## Start GIVEN MATERIAL

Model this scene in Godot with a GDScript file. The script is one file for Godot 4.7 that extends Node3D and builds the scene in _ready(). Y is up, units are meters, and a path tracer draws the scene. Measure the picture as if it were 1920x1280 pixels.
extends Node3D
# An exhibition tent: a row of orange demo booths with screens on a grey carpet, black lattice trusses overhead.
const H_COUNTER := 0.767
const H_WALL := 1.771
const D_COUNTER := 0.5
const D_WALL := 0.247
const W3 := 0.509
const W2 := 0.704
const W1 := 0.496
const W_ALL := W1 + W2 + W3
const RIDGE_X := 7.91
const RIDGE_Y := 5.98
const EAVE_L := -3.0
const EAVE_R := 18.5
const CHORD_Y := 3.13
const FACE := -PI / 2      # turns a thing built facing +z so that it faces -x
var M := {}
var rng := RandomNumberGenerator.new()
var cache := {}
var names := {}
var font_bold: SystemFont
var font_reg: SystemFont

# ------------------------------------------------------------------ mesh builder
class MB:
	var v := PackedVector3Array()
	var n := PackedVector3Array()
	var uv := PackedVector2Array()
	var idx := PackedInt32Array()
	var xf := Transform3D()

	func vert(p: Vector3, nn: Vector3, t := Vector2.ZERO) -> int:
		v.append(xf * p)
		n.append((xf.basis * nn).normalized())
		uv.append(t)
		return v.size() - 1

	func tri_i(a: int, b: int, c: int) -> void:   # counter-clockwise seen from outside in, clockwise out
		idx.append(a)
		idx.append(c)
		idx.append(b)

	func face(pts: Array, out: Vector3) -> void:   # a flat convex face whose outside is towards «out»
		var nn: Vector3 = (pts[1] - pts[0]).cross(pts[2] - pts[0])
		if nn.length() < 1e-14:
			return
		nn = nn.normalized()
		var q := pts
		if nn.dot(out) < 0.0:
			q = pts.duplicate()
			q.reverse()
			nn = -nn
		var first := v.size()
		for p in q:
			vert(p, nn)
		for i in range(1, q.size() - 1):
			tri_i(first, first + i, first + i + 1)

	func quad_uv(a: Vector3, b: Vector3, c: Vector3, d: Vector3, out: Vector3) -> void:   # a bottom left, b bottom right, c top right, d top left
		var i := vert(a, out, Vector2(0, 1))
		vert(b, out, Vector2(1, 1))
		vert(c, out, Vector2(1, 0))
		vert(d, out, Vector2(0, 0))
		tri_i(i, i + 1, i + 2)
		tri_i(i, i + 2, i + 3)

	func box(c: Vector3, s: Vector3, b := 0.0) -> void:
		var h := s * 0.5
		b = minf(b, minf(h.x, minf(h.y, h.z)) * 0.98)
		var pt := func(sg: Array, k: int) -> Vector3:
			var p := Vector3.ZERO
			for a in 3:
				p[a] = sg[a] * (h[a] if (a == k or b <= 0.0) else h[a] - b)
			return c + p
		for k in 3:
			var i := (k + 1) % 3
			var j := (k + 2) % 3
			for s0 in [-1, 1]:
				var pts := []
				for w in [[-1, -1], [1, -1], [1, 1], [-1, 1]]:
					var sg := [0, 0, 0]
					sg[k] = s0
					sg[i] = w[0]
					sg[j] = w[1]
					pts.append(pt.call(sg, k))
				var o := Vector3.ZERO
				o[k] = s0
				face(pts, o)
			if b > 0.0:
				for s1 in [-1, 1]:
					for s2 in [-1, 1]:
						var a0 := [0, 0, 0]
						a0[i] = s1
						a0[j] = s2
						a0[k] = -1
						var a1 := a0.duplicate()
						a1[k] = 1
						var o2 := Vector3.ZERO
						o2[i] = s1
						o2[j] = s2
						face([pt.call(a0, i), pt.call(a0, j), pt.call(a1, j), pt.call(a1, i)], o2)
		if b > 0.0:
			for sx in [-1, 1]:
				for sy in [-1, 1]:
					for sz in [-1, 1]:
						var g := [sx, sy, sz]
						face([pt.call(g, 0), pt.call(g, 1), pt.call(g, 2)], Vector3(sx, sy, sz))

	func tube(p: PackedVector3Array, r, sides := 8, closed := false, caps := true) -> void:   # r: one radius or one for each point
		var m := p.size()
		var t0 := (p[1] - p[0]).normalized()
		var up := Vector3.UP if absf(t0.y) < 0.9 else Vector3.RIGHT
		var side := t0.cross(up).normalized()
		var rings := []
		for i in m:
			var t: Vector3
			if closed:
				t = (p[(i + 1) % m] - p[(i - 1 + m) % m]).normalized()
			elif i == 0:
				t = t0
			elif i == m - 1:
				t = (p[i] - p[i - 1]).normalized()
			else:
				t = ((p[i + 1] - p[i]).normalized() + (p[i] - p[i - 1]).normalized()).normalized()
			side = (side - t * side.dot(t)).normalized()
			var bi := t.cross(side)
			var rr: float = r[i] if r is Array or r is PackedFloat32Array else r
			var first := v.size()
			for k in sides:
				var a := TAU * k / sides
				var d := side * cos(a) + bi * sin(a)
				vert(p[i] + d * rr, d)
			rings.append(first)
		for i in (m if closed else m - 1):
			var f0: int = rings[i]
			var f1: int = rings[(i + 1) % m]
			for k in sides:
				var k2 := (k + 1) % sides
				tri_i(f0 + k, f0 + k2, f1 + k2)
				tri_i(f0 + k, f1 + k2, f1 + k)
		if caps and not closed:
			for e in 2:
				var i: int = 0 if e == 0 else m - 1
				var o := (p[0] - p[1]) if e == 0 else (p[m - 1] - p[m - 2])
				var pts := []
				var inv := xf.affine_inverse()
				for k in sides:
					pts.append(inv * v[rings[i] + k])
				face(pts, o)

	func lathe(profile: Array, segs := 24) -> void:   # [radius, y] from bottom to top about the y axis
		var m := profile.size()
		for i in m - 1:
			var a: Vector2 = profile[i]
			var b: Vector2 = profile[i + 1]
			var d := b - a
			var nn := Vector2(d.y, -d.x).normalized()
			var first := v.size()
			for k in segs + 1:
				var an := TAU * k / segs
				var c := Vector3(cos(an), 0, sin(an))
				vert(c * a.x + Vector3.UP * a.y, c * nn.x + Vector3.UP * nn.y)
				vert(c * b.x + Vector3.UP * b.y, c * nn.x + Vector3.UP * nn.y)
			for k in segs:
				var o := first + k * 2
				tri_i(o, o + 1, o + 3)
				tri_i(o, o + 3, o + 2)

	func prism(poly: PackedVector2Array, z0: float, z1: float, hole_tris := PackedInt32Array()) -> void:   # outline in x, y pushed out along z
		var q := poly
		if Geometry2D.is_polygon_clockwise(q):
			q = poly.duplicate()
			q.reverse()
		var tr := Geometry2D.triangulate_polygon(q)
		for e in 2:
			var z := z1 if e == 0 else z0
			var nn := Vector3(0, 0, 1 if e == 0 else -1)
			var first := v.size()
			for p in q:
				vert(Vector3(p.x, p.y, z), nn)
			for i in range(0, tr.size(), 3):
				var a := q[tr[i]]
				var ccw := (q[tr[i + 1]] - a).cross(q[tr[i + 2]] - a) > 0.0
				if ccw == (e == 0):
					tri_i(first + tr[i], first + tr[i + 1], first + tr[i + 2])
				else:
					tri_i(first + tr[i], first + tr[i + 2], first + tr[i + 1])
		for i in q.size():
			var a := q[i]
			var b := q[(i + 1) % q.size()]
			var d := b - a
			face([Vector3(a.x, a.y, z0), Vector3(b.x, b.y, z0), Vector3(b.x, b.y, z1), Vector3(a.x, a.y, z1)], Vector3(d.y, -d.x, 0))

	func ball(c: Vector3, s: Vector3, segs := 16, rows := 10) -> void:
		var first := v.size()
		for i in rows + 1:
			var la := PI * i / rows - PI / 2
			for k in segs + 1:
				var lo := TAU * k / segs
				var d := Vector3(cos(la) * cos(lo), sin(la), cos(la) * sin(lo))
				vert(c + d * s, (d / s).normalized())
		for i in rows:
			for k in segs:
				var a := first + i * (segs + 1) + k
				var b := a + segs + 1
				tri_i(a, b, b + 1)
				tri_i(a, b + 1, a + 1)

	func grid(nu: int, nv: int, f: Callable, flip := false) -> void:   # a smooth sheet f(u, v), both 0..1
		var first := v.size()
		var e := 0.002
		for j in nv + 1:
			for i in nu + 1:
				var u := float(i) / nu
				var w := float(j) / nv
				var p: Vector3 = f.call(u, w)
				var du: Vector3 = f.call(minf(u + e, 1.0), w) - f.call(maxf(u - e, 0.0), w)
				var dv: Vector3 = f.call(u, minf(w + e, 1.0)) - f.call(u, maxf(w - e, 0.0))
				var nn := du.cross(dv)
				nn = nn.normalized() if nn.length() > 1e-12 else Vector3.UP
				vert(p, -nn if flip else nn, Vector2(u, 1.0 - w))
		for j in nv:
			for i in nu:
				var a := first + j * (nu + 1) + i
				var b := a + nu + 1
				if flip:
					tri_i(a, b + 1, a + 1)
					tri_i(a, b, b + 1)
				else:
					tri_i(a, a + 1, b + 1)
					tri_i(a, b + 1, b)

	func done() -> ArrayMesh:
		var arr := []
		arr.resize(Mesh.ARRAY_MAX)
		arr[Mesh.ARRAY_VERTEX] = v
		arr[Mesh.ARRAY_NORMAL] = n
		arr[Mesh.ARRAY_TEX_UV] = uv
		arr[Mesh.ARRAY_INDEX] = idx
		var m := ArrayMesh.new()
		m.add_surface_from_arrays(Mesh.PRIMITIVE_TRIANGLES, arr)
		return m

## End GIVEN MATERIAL

__JOB__:
What you return should be the lines from the start of the data through the line with "var font_reg: SystemFont", quoted exactly and nothing more.

__OUTPUT FOR THIS TASK__:
Model this scene in Godot with a GDScript file. The script is one file for Godot 4.7 that extends Node3D and builds the scene in _ready(). Y is up, units are meters, and a path tracer draws the scene. Measure the picture as if it were 1920x1280 pixels.
extends Node3D
# An exhibition tent: a row of orange demo booths with screens on a grey carpet, black lattice trusses overhead.
const H_COUNTER := 0.767
const H_WALL := 1.771
const D_COUNTER := 0.5
const D_WALL := 0.247
const W3 := 0.509
const W2 := 0.704
const W1 := 0.496
const W_ALL := W1 + W2 + W3
const RIDGE_X := 7.91
const RIDGE_Y := 5.98
const EAVE_L := -3.0
const EAVE_R := 18.5
const CHORD_Y := 3.13
const FACE := -PI / 2      # turns a thing built facing +z so that it faces -x
var M := {}
var rng := RandomNumberGenerator.new()
var cache := {}
var names := {}
var font_bold: SystemFont
var font_reg: SystemFont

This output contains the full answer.